● What to work on
Give only the count of lines containing "follow".

● Extracted entries
------------

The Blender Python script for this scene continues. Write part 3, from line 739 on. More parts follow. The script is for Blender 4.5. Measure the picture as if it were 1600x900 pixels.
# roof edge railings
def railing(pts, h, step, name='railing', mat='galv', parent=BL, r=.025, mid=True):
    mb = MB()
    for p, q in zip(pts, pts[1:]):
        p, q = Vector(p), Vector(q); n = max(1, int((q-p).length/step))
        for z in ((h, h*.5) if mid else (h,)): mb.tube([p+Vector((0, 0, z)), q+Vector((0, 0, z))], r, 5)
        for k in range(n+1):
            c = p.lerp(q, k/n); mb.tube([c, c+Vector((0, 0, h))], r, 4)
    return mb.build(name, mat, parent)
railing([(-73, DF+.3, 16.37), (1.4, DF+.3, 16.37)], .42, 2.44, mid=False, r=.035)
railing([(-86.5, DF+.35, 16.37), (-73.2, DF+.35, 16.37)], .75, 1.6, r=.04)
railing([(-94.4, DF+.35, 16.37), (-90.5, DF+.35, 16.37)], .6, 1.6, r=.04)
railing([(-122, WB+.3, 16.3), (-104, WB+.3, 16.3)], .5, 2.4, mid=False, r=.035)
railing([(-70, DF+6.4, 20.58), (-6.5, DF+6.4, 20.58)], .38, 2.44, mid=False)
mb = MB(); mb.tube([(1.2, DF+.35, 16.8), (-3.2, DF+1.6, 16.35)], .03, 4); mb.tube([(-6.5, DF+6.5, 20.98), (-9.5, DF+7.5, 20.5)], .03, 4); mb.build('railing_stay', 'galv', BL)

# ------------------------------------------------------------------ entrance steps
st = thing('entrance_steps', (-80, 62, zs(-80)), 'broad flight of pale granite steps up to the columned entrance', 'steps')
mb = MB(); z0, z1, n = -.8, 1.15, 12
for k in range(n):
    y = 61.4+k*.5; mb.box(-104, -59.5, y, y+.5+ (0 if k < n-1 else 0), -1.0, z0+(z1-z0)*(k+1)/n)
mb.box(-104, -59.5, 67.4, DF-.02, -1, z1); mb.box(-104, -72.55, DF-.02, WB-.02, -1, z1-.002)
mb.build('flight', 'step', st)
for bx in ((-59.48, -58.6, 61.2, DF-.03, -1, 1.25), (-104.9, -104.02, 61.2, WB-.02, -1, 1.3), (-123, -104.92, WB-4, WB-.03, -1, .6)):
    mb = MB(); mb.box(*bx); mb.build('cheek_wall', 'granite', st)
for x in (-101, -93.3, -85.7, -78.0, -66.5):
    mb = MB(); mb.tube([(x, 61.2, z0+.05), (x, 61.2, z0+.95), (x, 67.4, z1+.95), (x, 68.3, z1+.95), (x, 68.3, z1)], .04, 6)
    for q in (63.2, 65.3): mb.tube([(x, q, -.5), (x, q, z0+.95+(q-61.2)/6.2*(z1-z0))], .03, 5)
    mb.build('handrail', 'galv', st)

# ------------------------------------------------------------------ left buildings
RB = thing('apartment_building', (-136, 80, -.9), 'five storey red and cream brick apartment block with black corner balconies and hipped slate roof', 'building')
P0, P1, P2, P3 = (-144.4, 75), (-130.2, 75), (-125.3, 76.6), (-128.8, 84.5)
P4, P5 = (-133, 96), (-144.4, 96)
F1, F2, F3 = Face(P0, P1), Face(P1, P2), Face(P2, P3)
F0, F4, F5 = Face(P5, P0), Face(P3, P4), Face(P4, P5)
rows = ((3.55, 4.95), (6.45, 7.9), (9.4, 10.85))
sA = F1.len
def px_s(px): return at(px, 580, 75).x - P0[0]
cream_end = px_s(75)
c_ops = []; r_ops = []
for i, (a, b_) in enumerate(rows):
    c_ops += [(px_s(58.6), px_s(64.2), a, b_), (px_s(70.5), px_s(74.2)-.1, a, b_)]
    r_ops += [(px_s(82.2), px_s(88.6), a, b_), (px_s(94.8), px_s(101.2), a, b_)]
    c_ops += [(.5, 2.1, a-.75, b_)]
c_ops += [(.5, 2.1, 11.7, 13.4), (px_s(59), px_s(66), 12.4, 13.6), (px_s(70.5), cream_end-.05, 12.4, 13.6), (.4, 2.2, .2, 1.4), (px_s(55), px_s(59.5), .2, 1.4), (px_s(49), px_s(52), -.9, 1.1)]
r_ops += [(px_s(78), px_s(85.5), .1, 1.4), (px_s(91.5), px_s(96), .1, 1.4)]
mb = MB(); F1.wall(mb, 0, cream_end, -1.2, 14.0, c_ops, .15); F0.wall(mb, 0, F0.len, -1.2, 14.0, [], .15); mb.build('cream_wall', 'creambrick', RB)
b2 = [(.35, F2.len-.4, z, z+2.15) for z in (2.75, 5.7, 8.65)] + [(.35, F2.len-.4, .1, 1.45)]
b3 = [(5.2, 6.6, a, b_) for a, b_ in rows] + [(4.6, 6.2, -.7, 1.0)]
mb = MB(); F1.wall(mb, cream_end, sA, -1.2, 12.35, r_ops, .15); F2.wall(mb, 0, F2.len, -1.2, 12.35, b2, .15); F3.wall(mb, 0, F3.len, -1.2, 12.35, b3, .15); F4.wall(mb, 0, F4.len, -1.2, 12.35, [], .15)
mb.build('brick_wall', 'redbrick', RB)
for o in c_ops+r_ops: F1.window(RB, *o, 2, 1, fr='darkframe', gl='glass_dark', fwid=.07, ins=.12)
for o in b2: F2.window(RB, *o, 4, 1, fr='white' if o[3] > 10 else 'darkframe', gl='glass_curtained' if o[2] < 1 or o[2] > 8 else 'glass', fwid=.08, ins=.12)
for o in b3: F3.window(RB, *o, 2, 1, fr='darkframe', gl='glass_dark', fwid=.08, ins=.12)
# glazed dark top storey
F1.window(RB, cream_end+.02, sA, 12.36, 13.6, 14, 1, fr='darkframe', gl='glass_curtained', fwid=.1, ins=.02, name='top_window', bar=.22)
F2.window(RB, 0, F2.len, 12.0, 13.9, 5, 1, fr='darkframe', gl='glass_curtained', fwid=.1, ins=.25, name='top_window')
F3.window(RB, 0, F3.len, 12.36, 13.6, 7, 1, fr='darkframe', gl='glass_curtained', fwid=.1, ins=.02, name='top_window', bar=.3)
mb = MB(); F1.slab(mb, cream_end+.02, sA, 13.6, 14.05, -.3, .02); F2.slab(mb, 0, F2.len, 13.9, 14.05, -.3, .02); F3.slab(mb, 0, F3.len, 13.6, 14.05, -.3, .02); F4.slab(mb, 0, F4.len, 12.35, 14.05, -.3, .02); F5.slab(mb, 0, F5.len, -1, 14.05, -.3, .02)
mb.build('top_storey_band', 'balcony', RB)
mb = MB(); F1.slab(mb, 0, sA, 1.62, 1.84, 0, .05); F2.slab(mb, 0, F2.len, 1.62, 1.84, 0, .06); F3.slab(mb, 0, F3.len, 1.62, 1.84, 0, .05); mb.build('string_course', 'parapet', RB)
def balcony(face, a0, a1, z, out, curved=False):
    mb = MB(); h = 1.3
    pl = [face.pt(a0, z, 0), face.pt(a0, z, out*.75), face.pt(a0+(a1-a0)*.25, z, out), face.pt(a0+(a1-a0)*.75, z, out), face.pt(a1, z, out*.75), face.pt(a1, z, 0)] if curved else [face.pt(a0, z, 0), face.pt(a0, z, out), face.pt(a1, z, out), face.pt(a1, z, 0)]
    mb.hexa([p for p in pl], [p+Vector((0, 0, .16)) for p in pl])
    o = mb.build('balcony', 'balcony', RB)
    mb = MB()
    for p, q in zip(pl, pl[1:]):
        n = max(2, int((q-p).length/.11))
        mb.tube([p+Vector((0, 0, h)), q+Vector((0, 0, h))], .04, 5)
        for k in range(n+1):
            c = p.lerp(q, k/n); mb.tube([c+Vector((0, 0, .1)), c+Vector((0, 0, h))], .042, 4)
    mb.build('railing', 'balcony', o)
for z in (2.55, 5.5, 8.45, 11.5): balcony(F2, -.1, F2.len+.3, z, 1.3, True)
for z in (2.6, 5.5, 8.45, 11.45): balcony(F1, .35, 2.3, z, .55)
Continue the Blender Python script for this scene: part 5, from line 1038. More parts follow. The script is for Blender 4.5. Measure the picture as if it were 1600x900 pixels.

------------

● Completed task
2